Recently posted to SSRN:
"Rawls' Concept of Reflective Equilibrium and its Original Function in 'A Theory of Justice'"
Washington University Jurisprudence Review, Vol. 3, p. 1, 2010
Georgetown Public Law Research Paper No. 11-103
JOHN MIKHAIL, Georgetown University Law Center
John Rawls’ concept of reflective equilibrium has been the subject of widespread interest and debate. Its use in normative ethics has been criticized by many moral and legal theorists and resourcefully defended by others. Rawls’ original concept derived from Nelson Goodman’s account of how to justify principles of inductive inference. As such, reflective equilibrium has been thought to support a link between ethics and empirical science, and thus to shed light on the nature of moral truth, justification, and objectivity. Reflective equilibrium also plays a significant role in the analogy Rawls draws between moral theory and linguistics. The linguistic analogy has been an object of controversy in its own right and has led to further speculation about whether Rawls considers moral theory to be an empirical discipline - a branch of psychology - and if so, whether its claims to normative authority can be maintained.
In this invited essay for the Washington University Jurisprudence Review, I first discuss Rawls’ various accounts of reflective equilibrium in his early writings, paying particularly close attention to the different versions of the concept described in Sections 4 and 9 of A Theory of Justice (1971) and to the distinction Rawls draws between wide and narrow reflective equilibrium in “The Independence of Moral Theory” (1975).
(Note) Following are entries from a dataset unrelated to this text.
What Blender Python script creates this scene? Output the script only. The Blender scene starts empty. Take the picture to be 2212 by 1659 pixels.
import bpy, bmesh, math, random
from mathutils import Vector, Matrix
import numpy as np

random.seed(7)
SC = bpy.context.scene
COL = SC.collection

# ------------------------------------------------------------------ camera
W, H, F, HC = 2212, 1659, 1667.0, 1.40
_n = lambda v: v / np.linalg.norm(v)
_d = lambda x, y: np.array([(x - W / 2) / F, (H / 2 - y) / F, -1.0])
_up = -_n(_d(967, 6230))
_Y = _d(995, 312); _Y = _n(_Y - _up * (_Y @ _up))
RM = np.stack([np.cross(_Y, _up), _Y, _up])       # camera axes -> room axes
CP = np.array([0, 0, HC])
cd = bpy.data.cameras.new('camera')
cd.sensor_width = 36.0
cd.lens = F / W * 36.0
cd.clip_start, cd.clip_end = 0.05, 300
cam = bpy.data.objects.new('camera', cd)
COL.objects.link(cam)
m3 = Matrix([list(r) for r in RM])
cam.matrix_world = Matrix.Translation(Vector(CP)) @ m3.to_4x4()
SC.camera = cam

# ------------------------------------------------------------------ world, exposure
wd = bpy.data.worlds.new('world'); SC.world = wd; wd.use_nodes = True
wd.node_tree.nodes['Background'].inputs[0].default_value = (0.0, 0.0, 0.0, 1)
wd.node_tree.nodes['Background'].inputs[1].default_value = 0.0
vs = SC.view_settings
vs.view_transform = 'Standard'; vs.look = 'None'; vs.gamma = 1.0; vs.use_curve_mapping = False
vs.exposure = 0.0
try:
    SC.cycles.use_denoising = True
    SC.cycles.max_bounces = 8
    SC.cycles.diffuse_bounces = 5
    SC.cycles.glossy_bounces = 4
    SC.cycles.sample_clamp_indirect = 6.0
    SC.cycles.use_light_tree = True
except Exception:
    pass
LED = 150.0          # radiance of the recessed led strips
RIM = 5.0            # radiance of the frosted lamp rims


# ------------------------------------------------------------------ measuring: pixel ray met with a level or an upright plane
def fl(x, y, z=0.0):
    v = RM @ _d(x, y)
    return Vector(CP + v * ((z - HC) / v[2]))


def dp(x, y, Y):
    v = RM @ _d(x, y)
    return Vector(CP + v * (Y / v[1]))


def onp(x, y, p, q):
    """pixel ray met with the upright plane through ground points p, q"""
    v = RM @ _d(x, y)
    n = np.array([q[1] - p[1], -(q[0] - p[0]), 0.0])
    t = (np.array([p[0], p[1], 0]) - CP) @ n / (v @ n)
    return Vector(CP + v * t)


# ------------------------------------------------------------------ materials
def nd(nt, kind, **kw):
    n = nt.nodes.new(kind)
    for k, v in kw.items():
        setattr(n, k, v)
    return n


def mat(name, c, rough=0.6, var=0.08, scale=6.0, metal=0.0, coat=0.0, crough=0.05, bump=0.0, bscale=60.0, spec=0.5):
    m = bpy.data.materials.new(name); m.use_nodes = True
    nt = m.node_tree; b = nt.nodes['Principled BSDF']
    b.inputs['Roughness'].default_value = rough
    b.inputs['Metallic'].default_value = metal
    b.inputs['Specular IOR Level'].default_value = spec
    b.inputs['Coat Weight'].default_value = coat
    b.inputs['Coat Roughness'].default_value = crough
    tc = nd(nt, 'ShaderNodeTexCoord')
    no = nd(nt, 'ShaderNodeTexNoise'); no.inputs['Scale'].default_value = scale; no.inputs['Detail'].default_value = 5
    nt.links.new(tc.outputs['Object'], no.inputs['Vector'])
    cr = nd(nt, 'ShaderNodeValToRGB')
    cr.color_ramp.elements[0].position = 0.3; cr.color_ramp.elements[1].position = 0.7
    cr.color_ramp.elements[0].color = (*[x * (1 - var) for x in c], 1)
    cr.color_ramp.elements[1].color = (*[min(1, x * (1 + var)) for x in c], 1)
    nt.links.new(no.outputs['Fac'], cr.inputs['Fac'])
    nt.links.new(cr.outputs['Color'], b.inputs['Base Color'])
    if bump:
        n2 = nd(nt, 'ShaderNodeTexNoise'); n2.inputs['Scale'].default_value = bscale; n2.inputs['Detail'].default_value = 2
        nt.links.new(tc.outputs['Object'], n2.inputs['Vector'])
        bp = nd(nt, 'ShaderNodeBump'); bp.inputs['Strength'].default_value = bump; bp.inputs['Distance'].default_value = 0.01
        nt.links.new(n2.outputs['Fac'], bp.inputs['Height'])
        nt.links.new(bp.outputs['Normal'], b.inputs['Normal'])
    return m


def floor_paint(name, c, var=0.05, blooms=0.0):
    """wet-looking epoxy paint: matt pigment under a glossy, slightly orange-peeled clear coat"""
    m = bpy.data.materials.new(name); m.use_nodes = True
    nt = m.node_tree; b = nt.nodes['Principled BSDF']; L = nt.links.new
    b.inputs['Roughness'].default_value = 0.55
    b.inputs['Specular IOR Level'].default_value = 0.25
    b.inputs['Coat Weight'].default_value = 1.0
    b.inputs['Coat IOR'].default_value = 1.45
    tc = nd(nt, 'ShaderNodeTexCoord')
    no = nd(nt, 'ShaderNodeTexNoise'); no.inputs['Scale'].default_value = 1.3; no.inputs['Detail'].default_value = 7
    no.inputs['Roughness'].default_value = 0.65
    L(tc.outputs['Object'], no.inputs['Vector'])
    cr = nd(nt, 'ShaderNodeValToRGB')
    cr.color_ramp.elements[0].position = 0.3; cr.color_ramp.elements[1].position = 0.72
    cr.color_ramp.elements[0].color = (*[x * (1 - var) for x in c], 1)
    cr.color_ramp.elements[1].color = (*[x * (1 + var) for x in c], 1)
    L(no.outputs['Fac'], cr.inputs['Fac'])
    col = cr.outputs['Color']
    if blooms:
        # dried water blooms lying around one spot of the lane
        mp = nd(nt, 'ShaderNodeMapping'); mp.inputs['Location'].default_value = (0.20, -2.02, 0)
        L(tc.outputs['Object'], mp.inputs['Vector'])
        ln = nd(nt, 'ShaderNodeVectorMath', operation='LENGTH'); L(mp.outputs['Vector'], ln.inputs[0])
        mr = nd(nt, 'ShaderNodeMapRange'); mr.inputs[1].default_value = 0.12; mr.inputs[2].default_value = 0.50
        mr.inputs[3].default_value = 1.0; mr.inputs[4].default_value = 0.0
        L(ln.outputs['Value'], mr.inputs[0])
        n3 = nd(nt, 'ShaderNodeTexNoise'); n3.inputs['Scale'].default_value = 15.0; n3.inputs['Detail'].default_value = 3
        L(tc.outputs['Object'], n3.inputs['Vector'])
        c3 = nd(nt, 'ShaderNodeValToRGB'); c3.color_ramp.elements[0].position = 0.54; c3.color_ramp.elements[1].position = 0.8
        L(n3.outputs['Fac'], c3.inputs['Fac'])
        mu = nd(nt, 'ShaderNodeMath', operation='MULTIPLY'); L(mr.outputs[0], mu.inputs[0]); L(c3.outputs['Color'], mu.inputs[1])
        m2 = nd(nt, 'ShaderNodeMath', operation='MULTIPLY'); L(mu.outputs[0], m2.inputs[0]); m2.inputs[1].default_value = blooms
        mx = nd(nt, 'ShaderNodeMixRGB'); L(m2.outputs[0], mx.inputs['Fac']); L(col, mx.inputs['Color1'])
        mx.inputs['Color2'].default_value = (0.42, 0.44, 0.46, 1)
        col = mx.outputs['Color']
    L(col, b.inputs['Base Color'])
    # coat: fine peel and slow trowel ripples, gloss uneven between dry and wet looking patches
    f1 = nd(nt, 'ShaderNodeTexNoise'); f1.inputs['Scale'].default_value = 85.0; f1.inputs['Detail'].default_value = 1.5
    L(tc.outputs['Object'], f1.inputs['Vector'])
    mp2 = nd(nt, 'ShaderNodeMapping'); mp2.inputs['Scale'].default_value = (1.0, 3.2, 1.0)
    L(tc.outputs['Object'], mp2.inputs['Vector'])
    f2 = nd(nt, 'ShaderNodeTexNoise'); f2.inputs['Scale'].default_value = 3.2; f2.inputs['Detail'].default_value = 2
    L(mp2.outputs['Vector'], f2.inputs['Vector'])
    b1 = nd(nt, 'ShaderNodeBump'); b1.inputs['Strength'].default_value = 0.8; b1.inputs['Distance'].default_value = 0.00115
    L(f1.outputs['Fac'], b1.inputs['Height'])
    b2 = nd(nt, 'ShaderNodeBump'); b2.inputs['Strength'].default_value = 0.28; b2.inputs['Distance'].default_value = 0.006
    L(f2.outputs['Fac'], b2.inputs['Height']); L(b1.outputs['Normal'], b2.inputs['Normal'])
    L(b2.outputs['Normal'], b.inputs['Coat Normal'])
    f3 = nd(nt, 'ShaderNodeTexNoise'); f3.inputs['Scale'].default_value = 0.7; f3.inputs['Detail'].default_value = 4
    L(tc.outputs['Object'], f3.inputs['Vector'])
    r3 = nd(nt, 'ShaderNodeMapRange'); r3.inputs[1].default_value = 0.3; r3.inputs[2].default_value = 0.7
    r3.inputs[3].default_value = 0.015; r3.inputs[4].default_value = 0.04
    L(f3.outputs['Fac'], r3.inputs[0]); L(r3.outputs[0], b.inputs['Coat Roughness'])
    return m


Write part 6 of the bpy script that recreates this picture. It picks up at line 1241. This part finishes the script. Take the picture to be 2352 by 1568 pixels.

I then argue that critics such as Richard Brandt, R.M. Hare, and Peter Singer are mistaken to claim that reflective equilibrium is too empirical or insufficiently normative. In addition, I examine Norman Daniels’ influential interpretation of reflective equilibrium, arguing that on close analysis Daniels does not defend Rawls’ original concept as much as change the topic. The unfortunate result is to divert the attention of moral and legal theorists away from the plausible naturalistic moral psychology embedded in A Theory of Justice.